Using our new upper bound, we can sum over all edges $e \in E$ to conclude that
\begin{align*}
   \mathbb{E}_{\tau}[|E(S_{\tau}, V \setminus S_{\tau})|] &\leq \sum_{i \sim j} |\zz_{sc}(i) - \zz_{sc}(j)| \cdot (|\zz_{sc}(i)| + |\zz_{sc}(j)|) \\
   &\leq \sqrt{\sum_{i \sim j} (\zz_{sc}(i) - \zz_{sc}(j))^2 \cdot \sum_{i \sim j} (|\zz_{sc}(i)| + |\zz_{sc}(j)|)^2 }
\end{align*}
where the last line follows from $\langle \xx, \yy \rangle^2 \leq \langle \xx, \xx \rangle \cdot \langle \yy, \yy \rangle$ (i.e. Cauchy-Schwarz).\\

The first sum should look familiar by now: it is simply the Quadratic Laplacian Form $\sum_{i \sim j} (\zz_{sc}(i) - \zz_{sc}(j))^2 = \zz_{sc}^\trp \LL \zz_{sc}$. \\

It is not hard to reason about the second term either
\[
\sum_{i \sim j} (|\zz_{sc}(i)| + |\zz_{sc}(j)|)^2 \leq 2\sum_{i \sim j} \zz_{sc}(i)^2 + \zz_{sc}(j)^2 = 2\sum_{i \in V} \dd(i) \zz_{sc}(i)^2 = 2 \zz_{sc}^{\trp} \DD \zz_{sc}.
\]

Putting everything together, we obtain
\begin{align}\label{eq:cheegerInequAlmostDone}
   \mathbb{E}_{\tau}[|E(S_{\tau}, V \setminus S_{\tau})|] \leq \sqrt{\zz_{sc}^\trp \LL \zz_{sc} \cdot 2 \zz_{sc}^{\trp} \DD \zz_{sc}} = \sqrt{2 \cdot \frac{\zz_{sc}^\trp \LL \zz_{sc}}{\zz_{sc}^{\trp} \DD \zz_{sc}} }\; \cdot \; \zz_{sc}^{\trp} \DD \zz_{sc}
\end{align}

While this almost looks like what we want, we still have to argue that $\zz_{sc}^\trp \DD \zz_{sc} = \mathbb{E}_{\tau}[\vecone_S^\trp \DD \vecone_S]$ to finish the proof.

To this end, when unrolling the expectation, we use a simple trick that splits by cases:
\begin{align*}
    \mathbb{E}_{\tau}[\vecone_S^\trp \DD \vecone_{S}] &=\sum_{i \in V} \dd(i) \cdot \mathbb{P}[i \in S] \\
    &=\sum_{i \in V, \zz_{sc}(i) < 0} \dd(i) \cdot \mathbb{P}[i \in S \land S=S_{\tau}] + \sum_{i \in V, \zz_{sc}(i) \geq 0} \dd(i) \cdot \mathbb{P}[i \in S \land S \neq S_{\tau}]\\
     &=\sum_{i \in V, \zz_{sc}(i) < 0} \dd(i) \cdot \mathbb{P}[\zz_{sc}(i) < \tau \land \tau < 0] + \sum_{i \in V, \zz_{sc}(i) \geq 0} \dd(i) \cdot \mathbb{P}[\zz_{sc}(i) \geq \tau \land \tau \geq 0]
\end{align*}
where we use the centering of $\zz_{sc}$ the definition of $S$ and that the event $\{i \in S \land S=S_{\tau}\}$ can be rewritten as the event $\{i < \tau \land \tau < 0\}$ (the other case is analogous). 
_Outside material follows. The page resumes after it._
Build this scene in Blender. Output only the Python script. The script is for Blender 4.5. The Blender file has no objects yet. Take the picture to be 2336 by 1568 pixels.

Let $i$ be a vertex with $\zz_{sc}(i) < 0$, then the probability $\mathbb{P}[i \in S \land S=S_{\tau}]$ is exactly $\zz_{sc}(i)^2$ by choice of the density function of $\tau$ (again the case for $i$ with $\zz_{sc}(i)$ non-negative is analgous). Thus, summing over all vertices, we obtain 
\begin{align*}
    \mathbb{E}_{\tau}[\vecone_S^\trp \DD \vecone_{S}] 
     &=\sum_{i \in V, \zz_{sc}(i) < 0} \dd(i) \cdot \mathbb{P}[\zz_{sc}(i) < \tau \land \tau < 0] + \sum_{i \in V, \zz_{sc}(i) \geq 0} \mathbb{P}[\zz_{sc}(i) \geq \tau \land \tau \geq 0]\\
     & = \sum_{i \in V } \dd(i) \cdot \zz_{sc}(i)^2 = \zz_{sc}^\trp \DD \zz_{sc}.
\end{align*}
Therefore, we can plug in our result directly into Equation 
\ref{eq:cheegerInequAlmostDone} and the proof is completed by dividing both sides by $\mathbb{E}_{\tau}[\vecone_S^\trp \DD \vecone_{S}]$. 
\end{proof}

While \Cref{clm:cheegersInequInExpectation} only ensures our claim in expectation, this is already sufficient to conclude that there exists some set $S$ that satisfies the same guarantees deterministically, as you will prove in Problem Set 4. This is often called the \emph{probabilistic method of expectation} and can be seen from the definition of expectation. We have thus proven the upper bound of Cheeger's inequality.
\end{proof}

\section{Conclusion}

Today, we have introduced the concepts of conductance and formalized expanders and expander decompositions. These are crucial concepts that you will encounter often in literature and also again in this course. They are a key tool in many recent breakthroughs in Theoretical Computer Science.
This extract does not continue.